╔══

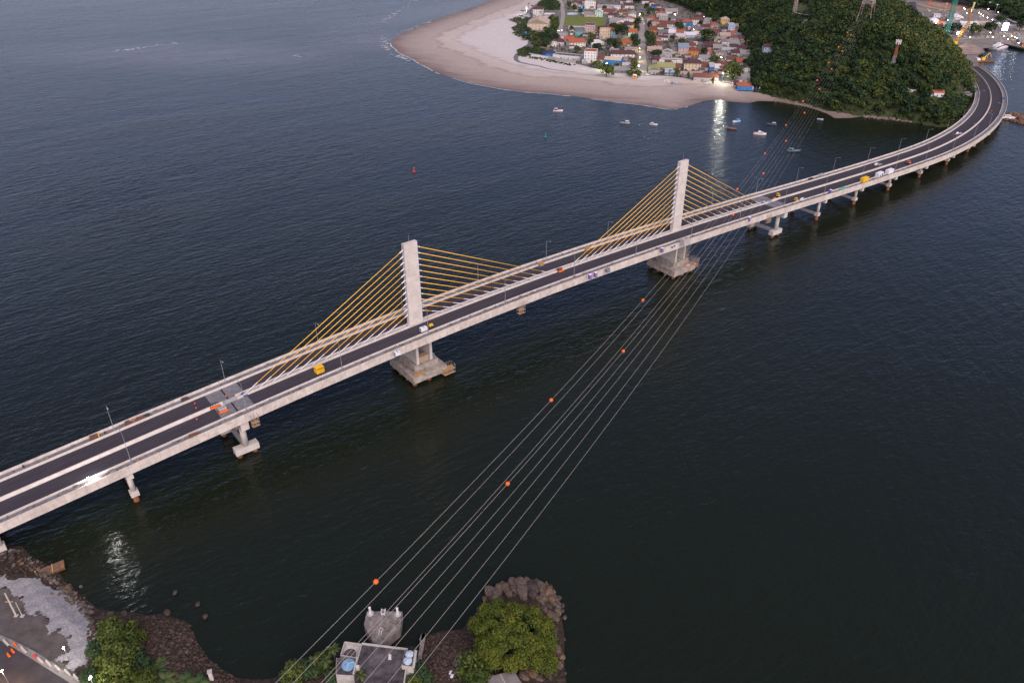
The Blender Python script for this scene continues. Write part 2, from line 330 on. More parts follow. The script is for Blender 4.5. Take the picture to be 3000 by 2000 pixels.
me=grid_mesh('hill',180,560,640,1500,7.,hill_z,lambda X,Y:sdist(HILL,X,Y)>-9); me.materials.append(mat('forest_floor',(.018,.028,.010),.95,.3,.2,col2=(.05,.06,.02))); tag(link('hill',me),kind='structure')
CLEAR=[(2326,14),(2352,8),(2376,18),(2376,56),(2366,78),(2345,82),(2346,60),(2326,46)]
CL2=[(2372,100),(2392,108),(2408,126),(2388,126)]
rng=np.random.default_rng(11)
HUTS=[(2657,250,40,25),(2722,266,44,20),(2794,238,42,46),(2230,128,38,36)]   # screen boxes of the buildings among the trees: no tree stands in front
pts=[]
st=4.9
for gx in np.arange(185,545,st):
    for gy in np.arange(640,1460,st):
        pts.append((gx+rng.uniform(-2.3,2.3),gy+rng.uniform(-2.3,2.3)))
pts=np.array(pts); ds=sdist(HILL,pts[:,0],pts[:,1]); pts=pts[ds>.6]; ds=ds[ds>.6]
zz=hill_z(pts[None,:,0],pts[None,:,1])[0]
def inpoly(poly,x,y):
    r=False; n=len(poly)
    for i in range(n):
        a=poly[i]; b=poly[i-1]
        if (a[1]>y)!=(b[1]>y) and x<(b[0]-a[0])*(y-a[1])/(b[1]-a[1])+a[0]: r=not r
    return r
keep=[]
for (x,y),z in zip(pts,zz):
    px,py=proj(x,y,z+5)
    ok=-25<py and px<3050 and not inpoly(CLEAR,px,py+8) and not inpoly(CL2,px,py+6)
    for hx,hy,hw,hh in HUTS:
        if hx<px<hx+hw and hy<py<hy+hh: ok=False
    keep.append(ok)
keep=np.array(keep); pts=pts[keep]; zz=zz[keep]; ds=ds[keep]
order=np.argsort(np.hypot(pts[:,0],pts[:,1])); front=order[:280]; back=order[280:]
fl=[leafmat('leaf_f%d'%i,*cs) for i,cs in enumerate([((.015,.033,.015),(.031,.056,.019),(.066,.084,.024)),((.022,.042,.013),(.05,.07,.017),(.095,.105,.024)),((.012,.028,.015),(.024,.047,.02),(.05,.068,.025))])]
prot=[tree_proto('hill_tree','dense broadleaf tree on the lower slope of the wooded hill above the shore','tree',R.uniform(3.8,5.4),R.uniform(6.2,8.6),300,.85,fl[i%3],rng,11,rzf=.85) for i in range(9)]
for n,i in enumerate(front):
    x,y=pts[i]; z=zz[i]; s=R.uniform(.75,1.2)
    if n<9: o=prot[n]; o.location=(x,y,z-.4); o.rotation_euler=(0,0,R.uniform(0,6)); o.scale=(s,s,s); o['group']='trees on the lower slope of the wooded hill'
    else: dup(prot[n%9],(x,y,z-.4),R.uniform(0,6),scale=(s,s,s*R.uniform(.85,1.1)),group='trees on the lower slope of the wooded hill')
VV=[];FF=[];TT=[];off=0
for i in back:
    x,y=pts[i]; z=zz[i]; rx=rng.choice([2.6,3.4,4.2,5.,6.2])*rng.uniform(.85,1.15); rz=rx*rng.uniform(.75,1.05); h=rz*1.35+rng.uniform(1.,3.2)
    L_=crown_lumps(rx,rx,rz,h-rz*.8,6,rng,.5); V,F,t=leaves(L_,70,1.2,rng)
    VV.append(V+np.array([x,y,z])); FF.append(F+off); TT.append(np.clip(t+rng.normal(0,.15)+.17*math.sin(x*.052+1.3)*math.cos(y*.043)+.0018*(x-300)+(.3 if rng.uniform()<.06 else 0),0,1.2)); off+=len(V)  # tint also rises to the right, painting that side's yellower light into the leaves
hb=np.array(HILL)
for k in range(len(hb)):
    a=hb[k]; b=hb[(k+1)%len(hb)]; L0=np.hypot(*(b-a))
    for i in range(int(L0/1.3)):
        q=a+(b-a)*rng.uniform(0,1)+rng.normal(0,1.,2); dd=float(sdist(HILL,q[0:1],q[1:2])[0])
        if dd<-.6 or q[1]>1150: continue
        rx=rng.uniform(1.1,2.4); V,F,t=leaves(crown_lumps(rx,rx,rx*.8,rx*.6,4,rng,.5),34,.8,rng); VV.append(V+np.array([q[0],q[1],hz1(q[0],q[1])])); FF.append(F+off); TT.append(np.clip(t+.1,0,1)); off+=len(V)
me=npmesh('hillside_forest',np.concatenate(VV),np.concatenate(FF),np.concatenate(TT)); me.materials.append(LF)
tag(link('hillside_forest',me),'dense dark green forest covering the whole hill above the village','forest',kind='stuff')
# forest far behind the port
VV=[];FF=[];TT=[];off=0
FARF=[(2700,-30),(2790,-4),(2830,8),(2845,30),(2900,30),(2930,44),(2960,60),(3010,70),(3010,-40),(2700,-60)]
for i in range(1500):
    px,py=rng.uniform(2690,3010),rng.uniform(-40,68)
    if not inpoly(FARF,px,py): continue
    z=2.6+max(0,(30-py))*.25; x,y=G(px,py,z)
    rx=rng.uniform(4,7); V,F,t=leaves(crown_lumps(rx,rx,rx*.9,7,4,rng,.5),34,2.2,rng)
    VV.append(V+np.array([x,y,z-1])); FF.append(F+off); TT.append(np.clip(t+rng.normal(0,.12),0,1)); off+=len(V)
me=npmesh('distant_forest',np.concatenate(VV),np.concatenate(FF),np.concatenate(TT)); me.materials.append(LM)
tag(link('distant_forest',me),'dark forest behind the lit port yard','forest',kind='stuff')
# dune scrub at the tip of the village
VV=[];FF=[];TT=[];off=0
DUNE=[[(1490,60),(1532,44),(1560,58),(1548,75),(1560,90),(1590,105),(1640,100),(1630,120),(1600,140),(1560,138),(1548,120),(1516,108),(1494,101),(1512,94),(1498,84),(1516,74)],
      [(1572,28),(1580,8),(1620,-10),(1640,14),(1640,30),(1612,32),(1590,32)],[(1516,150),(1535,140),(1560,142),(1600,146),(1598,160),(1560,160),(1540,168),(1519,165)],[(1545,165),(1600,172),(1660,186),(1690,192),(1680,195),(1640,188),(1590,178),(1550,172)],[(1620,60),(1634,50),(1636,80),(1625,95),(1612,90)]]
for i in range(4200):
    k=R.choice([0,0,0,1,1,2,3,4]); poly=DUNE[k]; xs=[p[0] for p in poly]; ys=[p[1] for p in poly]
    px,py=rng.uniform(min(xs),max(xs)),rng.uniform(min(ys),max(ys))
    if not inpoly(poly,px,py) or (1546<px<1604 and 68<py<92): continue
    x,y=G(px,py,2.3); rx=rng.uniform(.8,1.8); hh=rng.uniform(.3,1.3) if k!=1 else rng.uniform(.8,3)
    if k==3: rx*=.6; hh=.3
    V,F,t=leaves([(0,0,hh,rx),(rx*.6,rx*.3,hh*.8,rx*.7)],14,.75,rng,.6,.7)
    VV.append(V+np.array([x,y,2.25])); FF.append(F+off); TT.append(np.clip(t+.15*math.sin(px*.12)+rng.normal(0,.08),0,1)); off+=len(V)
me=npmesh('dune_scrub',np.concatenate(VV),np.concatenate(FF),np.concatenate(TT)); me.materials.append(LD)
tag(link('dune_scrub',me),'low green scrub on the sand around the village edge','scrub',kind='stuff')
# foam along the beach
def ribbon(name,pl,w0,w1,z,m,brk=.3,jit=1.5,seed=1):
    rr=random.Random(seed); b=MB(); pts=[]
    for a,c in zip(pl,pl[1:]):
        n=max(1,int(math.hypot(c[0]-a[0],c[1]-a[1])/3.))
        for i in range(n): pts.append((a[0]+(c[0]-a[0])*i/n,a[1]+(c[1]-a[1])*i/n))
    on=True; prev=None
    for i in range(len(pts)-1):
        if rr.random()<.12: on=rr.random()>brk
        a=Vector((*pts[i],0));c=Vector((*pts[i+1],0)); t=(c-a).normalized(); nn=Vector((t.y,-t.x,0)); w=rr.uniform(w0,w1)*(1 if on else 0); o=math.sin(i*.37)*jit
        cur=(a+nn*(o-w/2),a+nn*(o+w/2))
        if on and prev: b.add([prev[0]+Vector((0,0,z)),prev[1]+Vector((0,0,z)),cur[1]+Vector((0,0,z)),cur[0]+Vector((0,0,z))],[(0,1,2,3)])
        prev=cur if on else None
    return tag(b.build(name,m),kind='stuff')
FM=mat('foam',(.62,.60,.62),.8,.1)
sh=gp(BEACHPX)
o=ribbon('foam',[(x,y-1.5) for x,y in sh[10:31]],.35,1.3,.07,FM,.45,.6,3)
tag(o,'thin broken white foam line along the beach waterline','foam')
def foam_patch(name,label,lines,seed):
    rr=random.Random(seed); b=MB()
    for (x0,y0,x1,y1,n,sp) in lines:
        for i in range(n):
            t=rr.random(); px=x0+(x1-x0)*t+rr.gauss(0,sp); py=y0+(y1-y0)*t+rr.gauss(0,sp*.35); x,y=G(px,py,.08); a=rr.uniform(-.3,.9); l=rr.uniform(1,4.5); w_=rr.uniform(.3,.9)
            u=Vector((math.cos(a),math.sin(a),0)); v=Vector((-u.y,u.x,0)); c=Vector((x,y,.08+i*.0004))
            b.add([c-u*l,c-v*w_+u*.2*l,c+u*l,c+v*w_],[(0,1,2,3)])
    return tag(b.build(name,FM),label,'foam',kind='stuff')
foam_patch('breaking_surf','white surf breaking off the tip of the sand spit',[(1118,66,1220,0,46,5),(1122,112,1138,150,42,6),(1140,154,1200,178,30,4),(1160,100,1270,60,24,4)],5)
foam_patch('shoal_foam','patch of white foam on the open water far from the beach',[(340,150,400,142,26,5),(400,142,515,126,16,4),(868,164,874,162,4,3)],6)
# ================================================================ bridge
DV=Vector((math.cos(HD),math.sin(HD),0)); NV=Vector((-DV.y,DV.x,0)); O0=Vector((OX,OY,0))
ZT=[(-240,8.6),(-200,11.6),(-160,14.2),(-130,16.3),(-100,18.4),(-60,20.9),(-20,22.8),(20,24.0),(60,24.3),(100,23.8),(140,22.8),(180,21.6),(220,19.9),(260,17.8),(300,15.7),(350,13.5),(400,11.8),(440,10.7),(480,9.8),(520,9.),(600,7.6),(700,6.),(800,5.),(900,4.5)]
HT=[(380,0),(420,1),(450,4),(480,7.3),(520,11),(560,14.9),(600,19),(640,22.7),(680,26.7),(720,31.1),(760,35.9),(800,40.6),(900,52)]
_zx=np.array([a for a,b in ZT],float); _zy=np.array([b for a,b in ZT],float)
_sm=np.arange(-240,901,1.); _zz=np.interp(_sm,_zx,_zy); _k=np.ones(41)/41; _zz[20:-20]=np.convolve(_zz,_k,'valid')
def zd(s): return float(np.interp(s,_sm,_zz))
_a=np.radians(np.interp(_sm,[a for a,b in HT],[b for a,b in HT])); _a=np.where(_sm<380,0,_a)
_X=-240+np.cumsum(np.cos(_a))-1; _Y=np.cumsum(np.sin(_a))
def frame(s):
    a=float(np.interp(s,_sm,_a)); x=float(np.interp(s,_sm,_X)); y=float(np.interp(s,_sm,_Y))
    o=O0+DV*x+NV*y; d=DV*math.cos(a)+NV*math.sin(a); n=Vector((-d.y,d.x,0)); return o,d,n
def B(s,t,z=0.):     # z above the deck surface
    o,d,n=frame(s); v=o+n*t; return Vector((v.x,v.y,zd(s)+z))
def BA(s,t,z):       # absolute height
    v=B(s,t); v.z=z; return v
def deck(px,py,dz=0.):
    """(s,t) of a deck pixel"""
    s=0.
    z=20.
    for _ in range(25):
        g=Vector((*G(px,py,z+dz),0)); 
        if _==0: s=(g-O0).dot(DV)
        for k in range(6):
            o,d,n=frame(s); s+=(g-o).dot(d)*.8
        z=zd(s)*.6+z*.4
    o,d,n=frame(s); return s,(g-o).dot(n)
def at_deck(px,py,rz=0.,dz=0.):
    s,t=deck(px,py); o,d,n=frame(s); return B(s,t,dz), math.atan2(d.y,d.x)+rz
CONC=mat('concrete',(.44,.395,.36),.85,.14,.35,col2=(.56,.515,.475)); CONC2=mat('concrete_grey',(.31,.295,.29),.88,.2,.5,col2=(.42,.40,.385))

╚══

Pick out the lines that include the word "from" and write them out.

* EXERCISE RESULT
The Blender Python script for this scene continues. Write part 2, from line 330 on. More parts follow. The script is for Blender 4.5. Take the picture to be 3000 by 2000 pixels.
foam_patch('shoal_foam','patch of white foam on the open water far from the beach',[(340,150,400,142,26,5),(400,142,515,126,16,4),(868,164,874,162,4,3)],6)